(Task brief): Could you copy exactly the lines from the start of the records through the one containing "from mathutils import Vector", both included, and leave out the pictures?

(Material for the task):
-=-=-
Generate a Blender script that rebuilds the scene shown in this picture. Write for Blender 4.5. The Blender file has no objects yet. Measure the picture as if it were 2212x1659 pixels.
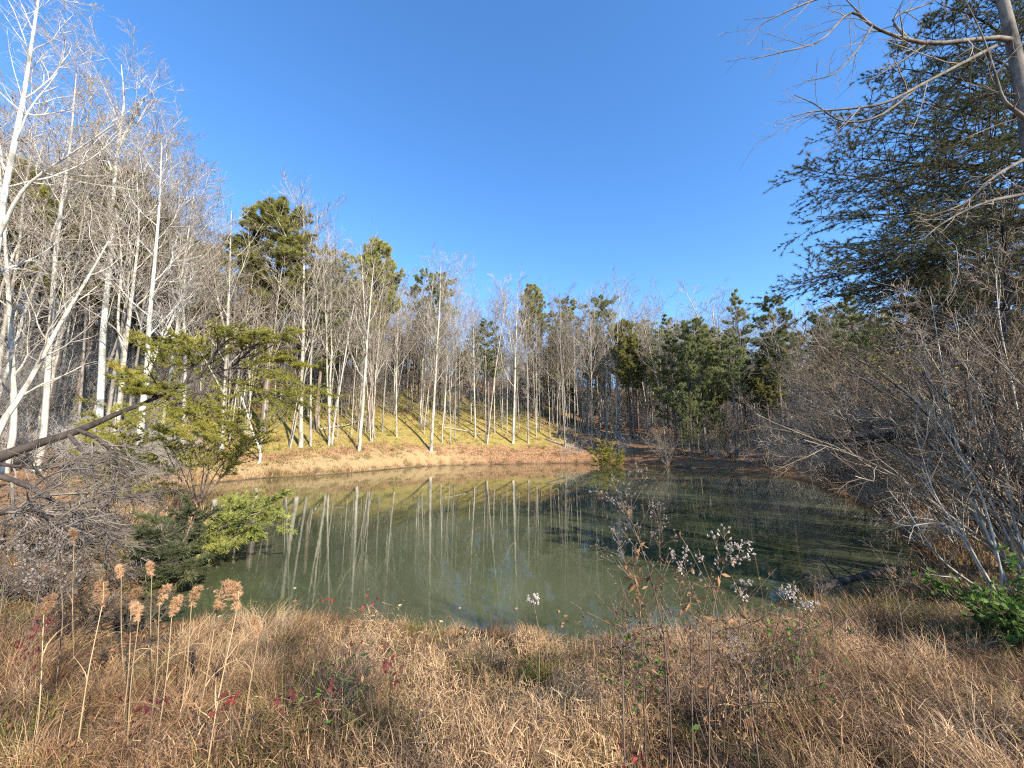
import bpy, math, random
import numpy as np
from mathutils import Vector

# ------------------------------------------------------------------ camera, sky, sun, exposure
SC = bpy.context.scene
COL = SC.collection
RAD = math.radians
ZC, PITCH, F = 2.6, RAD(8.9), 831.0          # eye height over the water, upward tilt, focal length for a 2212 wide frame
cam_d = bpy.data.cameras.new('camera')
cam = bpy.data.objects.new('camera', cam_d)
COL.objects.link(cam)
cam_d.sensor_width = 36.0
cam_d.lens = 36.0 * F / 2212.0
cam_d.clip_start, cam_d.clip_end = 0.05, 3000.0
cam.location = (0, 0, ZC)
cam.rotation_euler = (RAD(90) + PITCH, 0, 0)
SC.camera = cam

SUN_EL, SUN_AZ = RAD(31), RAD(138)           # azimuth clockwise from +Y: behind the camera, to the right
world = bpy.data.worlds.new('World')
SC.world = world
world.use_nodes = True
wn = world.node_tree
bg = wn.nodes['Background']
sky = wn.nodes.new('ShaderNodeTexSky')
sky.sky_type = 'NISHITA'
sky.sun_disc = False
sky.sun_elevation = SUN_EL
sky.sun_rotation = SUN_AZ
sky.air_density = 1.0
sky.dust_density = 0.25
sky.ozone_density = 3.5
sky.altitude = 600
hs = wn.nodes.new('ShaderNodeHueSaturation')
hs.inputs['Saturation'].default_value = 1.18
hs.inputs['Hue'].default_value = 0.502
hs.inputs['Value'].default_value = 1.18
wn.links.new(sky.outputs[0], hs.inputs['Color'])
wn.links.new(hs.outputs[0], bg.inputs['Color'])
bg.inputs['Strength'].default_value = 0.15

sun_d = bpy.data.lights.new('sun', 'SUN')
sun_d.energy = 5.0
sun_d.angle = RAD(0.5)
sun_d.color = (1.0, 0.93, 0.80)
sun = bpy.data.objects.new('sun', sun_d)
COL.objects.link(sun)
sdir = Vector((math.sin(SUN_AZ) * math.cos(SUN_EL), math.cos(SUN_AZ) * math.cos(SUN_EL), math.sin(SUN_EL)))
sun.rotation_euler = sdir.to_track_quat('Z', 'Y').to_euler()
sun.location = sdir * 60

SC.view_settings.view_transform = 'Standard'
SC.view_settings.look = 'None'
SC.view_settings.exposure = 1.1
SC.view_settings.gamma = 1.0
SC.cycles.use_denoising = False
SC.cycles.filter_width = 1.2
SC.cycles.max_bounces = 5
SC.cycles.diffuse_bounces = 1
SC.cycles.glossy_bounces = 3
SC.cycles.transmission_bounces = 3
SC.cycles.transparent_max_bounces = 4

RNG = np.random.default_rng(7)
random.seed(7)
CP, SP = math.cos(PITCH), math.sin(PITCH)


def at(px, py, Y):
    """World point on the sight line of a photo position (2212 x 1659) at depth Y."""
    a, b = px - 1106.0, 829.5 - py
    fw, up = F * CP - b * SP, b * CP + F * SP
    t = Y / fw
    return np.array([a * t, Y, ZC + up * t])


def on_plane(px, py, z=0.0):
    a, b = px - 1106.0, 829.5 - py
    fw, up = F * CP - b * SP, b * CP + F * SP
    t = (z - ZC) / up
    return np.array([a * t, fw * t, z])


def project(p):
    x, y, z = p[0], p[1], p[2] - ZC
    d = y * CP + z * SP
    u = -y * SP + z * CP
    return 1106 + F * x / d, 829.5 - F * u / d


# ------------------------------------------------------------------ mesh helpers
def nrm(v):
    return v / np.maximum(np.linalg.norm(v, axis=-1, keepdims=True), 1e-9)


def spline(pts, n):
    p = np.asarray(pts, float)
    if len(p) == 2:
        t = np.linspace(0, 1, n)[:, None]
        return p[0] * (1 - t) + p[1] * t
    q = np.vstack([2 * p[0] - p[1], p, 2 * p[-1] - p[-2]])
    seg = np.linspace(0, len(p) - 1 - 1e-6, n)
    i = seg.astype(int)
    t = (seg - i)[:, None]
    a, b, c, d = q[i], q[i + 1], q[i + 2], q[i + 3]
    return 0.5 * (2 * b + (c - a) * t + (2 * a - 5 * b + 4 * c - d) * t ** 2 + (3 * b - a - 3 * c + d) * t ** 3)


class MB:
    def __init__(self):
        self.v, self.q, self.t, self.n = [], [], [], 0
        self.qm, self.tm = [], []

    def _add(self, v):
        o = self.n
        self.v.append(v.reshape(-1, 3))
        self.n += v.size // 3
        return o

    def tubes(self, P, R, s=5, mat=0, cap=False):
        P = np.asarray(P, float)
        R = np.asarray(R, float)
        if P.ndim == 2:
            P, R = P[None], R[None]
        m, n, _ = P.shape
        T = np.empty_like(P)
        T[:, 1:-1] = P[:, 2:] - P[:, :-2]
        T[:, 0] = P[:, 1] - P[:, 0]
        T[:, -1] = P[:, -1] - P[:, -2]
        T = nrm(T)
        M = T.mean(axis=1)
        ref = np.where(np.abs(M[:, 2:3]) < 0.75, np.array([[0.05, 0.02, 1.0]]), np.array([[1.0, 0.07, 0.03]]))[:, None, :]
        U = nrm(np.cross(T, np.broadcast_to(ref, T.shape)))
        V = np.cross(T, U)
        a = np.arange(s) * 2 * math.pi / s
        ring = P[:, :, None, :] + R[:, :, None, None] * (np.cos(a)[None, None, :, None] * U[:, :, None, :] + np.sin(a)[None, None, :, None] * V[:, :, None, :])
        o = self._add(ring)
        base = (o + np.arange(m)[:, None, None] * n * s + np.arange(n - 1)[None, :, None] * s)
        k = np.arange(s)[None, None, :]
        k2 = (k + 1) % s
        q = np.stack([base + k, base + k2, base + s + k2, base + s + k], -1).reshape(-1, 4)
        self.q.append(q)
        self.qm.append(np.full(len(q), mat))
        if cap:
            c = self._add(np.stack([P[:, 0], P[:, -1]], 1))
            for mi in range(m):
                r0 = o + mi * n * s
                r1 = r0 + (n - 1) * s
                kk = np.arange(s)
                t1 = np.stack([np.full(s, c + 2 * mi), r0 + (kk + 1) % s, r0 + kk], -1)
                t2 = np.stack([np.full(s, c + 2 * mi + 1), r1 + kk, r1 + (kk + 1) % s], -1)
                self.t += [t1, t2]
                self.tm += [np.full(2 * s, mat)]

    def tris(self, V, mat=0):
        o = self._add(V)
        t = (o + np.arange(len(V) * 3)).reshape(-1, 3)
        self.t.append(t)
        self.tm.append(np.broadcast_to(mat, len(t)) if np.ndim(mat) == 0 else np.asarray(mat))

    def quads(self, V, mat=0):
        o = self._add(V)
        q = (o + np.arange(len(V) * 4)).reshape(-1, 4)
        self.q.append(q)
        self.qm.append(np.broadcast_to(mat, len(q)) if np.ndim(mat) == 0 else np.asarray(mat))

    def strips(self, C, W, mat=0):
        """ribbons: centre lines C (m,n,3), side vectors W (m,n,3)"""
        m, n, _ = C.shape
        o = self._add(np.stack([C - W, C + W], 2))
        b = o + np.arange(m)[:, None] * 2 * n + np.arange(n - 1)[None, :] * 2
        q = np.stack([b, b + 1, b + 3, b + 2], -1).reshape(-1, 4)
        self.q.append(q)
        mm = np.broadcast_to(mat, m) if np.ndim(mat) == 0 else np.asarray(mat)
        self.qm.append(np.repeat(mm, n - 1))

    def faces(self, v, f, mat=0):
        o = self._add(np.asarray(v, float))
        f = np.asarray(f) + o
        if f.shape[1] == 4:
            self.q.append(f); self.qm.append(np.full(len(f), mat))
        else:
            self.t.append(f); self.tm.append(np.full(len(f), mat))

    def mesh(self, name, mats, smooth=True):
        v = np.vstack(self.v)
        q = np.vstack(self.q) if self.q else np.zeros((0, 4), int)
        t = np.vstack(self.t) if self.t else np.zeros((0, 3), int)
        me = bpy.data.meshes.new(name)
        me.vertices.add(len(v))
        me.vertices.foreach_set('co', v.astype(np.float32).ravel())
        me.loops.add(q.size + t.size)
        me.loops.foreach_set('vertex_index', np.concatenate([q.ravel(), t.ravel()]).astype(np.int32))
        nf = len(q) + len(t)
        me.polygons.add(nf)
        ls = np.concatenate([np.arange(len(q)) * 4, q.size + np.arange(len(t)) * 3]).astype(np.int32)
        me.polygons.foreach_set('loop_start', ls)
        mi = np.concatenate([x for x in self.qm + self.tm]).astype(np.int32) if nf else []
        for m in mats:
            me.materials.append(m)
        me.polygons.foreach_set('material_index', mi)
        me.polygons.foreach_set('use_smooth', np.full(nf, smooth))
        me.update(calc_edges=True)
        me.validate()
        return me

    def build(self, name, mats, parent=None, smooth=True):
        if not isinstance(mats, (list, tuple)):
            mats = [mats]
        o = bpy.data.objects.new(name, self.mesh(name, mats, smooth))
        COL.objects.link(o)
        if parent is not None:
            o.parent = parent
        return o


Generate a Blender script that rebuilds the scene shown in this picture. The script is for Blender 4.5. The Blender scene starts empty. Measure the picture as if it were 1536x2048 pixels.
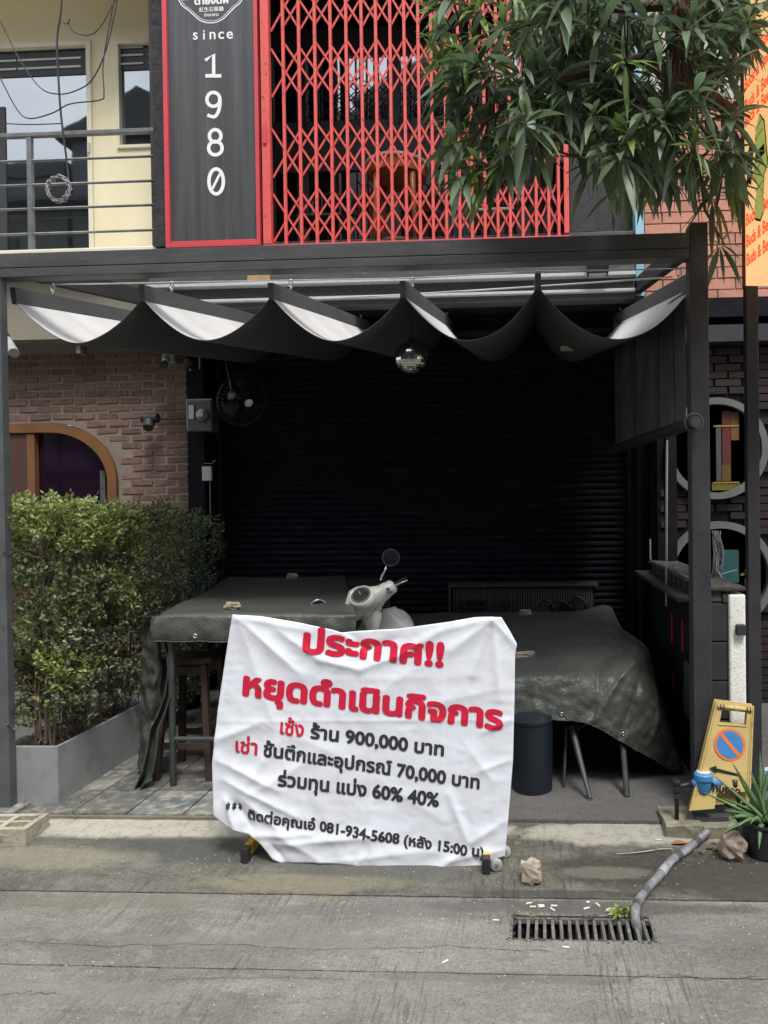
-=-=-
(Expected output):
Generate a Blender script that rebuilds the scene shown in this picture. Write for Blender 4.5. The Blender file has no objects yet. Measure the picture as if it were 2212x1659 pixels.
import bpy, math, random
import numpy as np
from mathutils import Vector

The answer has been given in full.